Ramsay also changes the emotional climate of the restaurant. Many kitchens are filled with fear and hopelessness. Under those conditions, people survive rather than flourish. Churches can unknowingly create similar environments where people feel unsafe being honest about struggles or weaknesses. Image management replaces confession, and performance replaces transformation.
But spiritual growth usually requires relational safety alongside truth. People mature best where grace and accountability coexist. They need environments where they can practice new ways of living and gradually grow into greater maturity. Jesus consistently created this kind of atmosphere with His disciples. He corrected them firmly, but He also stayed near them in the process of growth.
From Information to Embodied Practice
One of the most important things Ramsay does is move people from theory into embodied practice. He does not simply lecture the staff. He puts them back into live dinner service where new habits must be practiced under pressure. In the same way, churches often overemphasize teaching while underemphasizing lived formation. Listening to sermons alone does not automatically produce Christlike people. Transformation usually happens when truth is practiced repeatedly within real relationships and everyday situations.
At the deepest level, Ramsay is often trying to reshape the identity and culture of the restaurant. He wants people to stop seeing themselves as defeated or chaotic. He calls them into a new standard and a new way of operating together. In a much deeper way, healthy discipleship calls the church back to its true identity as a people being formed into the image of Jesus Christ together.
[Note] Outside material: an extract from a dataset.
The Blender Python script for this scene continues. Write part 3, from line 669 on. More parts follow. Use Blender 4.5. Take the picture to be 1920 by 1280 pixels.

The Realignment the Church Needs
That kind of realignment cannot happen merely through better branding, stronger marketing, or more polished events. It requires changes at the systems level. The church must recover environments where truth is lived and leadership is embodied. It must become a place where emotional maturity is developed and discipleship is practiced relationally over time. Those kinds of changes are not superficial tweaks. They are systemic realignments. And that is really the heart of the comparison: not that churches are hopelessly broken, but that many may need far more comprehensive transformation than they realize if they truly want to produce the kind of mature disciples Jesus Himself modeled and intended. Just as Gordon Ramsay understands that a restaurant changes only when the system itself changes, churches will only consistently produce mature disciples when the underlying culture, rhythms, and structures of discipleship are realigned with the actual lifestyle and method of Jesus Christ.